Task objective: Return the material exactly as supplied, apart from the pictures, which are omitted.

[Scripts that build scenes]
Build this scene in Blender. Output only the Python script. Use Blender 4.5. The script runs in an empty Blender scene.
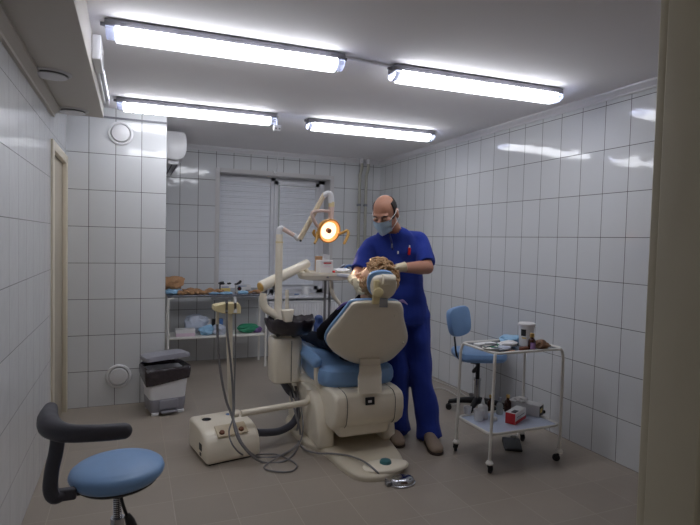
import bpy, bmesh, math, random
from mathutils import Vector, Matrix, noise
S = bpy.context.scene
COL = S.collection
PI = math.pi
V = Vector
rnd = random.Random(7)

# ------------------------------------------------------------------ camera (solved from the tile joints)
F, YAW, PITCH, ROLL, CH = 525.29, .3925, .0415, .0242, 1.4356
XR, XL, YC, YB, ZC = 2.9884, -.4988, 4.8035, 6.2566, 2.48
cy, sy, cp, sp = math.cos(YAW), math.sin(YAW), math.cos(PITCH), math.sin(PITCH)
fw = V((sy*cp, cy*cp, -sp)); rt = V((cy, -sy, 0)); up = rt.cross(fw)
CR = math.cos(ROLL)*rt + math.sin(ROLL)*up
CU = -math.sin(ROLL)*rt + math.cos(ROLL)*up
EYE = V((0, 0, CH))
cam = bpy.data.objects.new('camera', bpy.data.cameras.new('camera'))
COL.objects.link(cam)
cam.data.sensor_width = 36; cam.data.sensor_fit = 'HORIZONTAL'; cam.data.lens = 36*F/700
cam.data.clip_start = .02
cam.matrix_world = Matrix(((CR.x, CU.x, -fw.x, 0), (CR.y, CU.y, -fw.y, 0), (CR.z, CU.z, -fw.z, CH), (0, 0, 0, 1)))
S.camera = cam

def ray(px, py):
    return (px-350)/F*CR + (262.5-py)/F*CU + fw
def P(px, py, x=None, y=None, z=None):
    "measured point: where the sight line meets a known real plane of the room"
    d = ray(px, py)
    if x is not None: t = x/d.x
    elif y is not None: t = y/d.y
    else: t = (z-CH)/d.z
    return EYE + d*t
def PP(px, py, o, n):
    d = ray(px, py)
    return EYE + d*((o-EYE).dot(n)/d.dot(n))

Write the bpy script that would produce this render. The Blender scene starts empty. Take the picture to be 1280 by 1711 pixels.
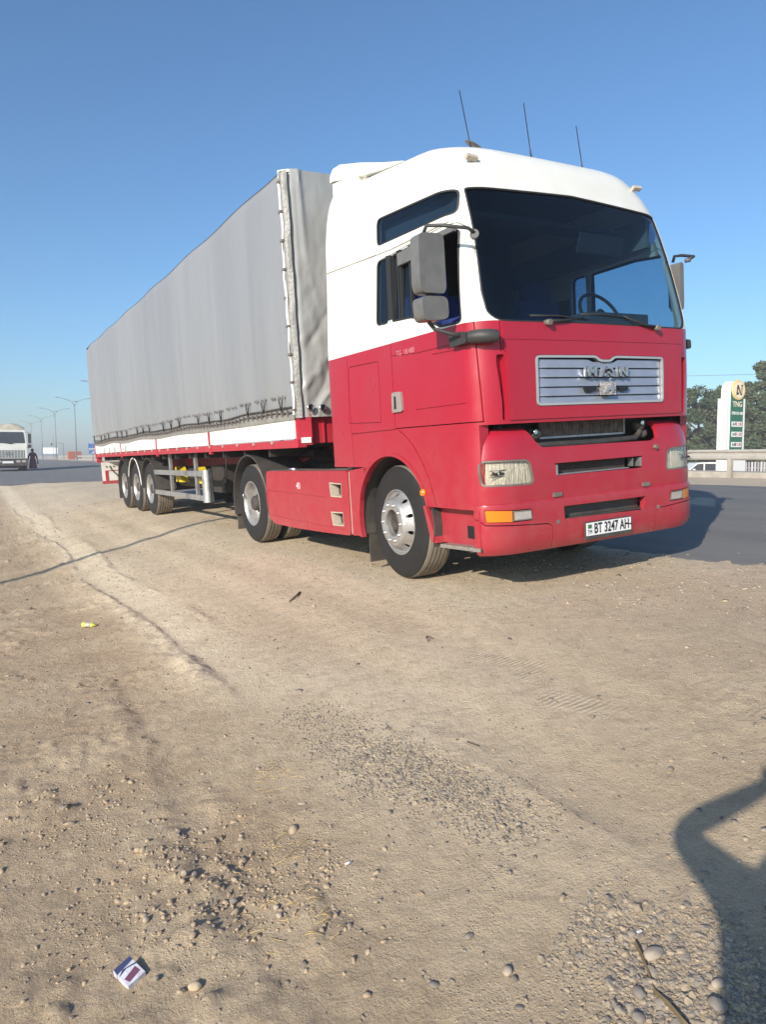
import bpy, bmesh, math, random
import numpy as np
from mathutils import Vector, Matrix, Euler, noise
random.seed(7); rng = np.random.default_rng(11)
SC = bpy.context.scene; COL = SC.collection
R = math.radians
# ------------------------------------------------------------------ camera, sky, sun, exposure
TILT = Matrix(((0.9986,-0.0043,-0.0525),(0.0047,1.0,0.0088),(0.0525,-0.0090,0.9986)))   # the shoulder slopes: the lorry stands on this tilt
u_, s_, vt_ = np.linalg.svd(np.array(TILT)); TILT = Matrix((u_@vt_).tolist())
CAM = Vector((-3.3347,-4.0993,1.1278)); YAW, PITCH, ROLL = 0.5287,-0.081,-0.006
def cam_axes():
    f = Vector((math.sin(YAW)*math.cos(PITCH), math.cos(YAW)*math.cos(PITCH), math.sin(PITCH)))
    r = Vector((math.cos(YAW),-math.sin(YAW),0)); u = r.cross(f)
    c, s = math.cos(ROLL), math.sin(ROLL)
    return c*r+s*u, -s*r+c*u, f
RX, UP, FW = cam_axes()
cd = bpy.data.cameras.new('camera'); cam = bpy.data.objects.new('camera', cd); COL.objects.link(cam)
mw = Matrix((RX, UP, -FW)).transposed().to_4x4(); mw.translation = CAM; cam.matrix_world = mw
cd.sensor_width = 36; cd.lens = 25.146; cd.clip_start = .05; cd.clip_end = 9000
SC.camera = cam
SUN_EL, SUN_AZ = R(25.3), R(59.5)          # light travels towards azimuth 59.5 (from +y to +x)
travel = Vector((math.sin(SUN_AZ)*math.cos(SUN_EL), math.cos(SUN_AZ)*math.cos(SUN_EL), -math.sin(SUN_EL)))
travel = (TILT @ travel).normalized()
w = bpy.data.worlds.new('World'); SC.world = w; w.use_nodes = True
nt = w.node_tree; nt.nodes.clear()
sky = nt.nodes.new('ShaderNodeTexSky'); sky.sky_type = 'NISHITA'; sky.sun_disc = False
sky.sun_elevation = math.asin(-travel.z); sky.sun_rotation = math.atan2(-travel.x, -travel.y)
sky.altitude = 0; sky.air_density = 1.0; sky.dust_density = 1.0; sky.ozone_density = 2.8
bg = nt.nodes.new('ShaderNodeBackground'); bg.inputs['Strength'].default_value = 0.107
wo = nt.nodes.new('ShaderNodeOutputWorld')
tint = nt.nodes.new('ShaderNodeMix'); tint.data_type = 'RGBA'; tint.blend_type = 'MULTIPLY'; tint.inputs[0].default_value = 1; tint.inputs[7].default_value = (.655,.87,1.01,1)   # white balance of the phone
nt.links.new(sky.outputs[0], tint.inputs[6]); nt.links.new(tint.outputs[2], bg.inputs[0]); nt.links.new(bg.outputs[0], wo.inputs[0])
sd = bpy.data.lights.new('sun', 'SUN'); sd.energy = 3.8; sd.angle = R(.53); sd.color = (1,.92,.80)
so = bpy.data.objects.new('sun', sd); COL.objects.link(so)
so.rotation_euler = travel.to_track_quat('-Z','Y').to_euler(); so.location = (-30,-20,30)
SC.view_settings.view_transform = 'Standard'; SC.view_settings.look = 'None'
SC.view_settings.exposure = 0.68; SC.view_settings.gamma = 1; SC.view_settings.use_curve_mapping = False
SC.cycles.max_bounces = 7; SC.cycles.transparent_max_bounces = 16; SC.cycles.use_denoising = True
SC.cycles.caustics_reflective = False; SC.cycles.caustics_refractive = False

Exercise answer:
Build this scene in Blender. Output only the Python script. Use Blender 4.5. The script runs in an empty Blender scene.
import bpy, bmesh, math, random
from mathutils import Vector, Matrix, noise
S = bpy.context.scene
COL = S.collection
PI = math.pi
V = Vector
rnd = random.Random(7)

# ------------------------------------------------------------------ camera (solved from the tile joints)
F, YAW, PITCH, ROLL, CH = 525.29, .3925, .0415, .0242, 1.4356
XR, XL, YC, YB, ZC = 2.9884, -.4988, 4.8035, 6.2566, 2.48
cy, sy, cp, sp = math.cos(YAW), math.sin(YAW), math.cos(PITCH), math.sin(PITCH)
fw = V((sy*cp, cy*cp, -sp)); rt = V((cy, -sy, 0)); up = rt.cross(fw)
CR = math.cos(ROLL)*rt + math.sin(ROLL)*up
CU = -math.sin(ROLL)*rt + math.cos(ROLL)*up
EYE = V((0, 0, CH))
cam = bpy.data.objects.new('camera', bpy.data.cameras.new('camera'))
COL.objects.link(cam)
cam.data.sensor_width = 36; cam.data.sensor_fit = 'HORIZONTAL'; cam.data.lens = 36*F/700
cam.data.clip_start = .02
cam.matrix_world = Matrix(((CR.x, CU.x, -fw.x, 0), (CR.y, CU.y, -fw.y, 0), (CR.z, CU.z, -fw.z, CH), (0, 0, 0, 1)))
S.camera = cam

def ray(px, py):
    return (px-350)/F*CR + (262.5-py)/F*CU + fw
def P(px, py, x=None, y=None, z=None):
    "measured point: where the sight line meets a known real plane of the room"
    d = ray(px, py)
    if x is not None: t = x/d.x
    elif y is not None: t = y/d.y
    else: t = (z-CH)/d.z
    return EYE + d*t
def PP(px, py, o, n):
    d = ray(px, py)
    return EYE + d*((o-EYE).dot(n)/d.dot(n))

Write the bpy script that would produce this render. The Blender scene starts empty. Take the picture to be 1280 by 1711 pixels.
import bpy, bmesh, math, random
import numpy as np
from mathutils import Vector, Matrix, Euler, noise
random.seed(7); rng = np.random.default_rng(11)
SC = bpy.context.scene; COL = SC.collection
R = math.radians
# ------------------------------------------------------------------ camera, sky, sun, exposure
TILT = Matrix(((0.9986,-0.0043,-0.0525),(0.0047,1.0,0.0088),(0.0525,-0.0090,0.9986)))   # the shoulder slopes: the lorry stands on this tilt
u_, s_, vt_ = np.linalg.svd(np.array(TILT)); TILT = Matrix((u_@vt_).tolist())
CAM = Vector((-3.3347,-4.0993,1.1278)); YAW, PITCH, ROLL = 0.5287,-0.081,-0.006
def cam_axes():
    f = Vector((math.sin(YAW)*math.cos(PITCH), math.cos(YAW)*math.cos(PITCH), math.sin(PITCH)))
    r = Vector((math.cos(YAW),-math.sin(YAW),0)); u = r.cross(f)
    c, s = math.cos(ROLL), math.sin(ROLL)
    return c*r+s*u, -s*r+c*u, f
RX, UP, FW = cam_axes()
cd = bpy.data.cameras.new('camera'); cam = bpy.data.objects.new('camera', cd); COL.objects.link(cam)
mw = Matrix((RX, UP, -FW)).transposed().to_4x4(); mw.translation = CAM; cam.matrix_world = mw
cd.sensor_width = 36; cd.lens = 25.146; cd.clip_start = .05; cd.clip_end = 9000
SC.camera = cam
SUN_EL, SUN_AZ = R(25.3), R(59.5)          # light travels towards azimuth 59.5 (from +y to +x)
travel = Vector((math.sin(SUN_AZ)*math.cos(SUN_EL), math.cos(SUN_AZ)*math.cos(SUN_EL), -math.sin(SUN_EL)))
travel = (TILT @ travel).normalized()
w = bpy.data.worlds.new('World'); SC.world = w; w.use_nodes = True
nt = w.node_tree; nt.nodes.clear()
sky = nt.nodes.new('ShaderNodeTexSky'); sky.sky_type = 'NISHITA'; sky.sun_disc = False
sky.sun_elevation = math.asin(-travel.z); sky.sun_rotation = math.atan2(-travel.x, -travel.y)
sky.altitude = 0; sky.air_density = 1.0; sky.dust_density = 1.0; sky.ozone_density = 2.8
bg = nt.nodes.new('ShaderNodeBackground'); bg.inputs['Strength'].default_value = 0.107
wo = nt.nodes.new('ShaderNodeOutputWorld')
tint = nt.nodes.new('ShaderNodeMix'); tint.data_type = 'RGBA'; tint.blend_type = 'MULTIPLY'; tint.inputs[0].default_value = 1; tint.inputs[7].default_value = (.655,.87,1.01,1)   # white balance of the phone
nt.links.new(sky.outputs[0], tint.inputs[6]); nt.links.new(tint.outputs[2], bg.inputs[0]); nt.links.new(bg.outputs[0], wo.inputs[0])
sd = bpy.data.lights.new('sun', 'SUN'); sd.energy = 3.8; sd.angle = R(.53); sd.color = (1,.92,.80)
so = bpy.data.objects.new('sun', sd); COL.objects.link(so)
so.rotation_euler = travel.to_track_quat('-Z','Y').to_euler(); so.location = (-30,-20,30)
SC.view_settings.view_transform = 'Standard'; SC.view_settings.look = 'None'
SC.view_settings.exposure = 0.68; SC.view_settings.gamma = 1; SC.view_settings.use_curve_mapping = False
SC.cycles.max_bounces = 7; SC.cycles.transparent_max_bounces = 16; SC.cycles.use_denoising = True
SC.cycles.caustics_reflective = False; SC.cycles.caustics_refractive = False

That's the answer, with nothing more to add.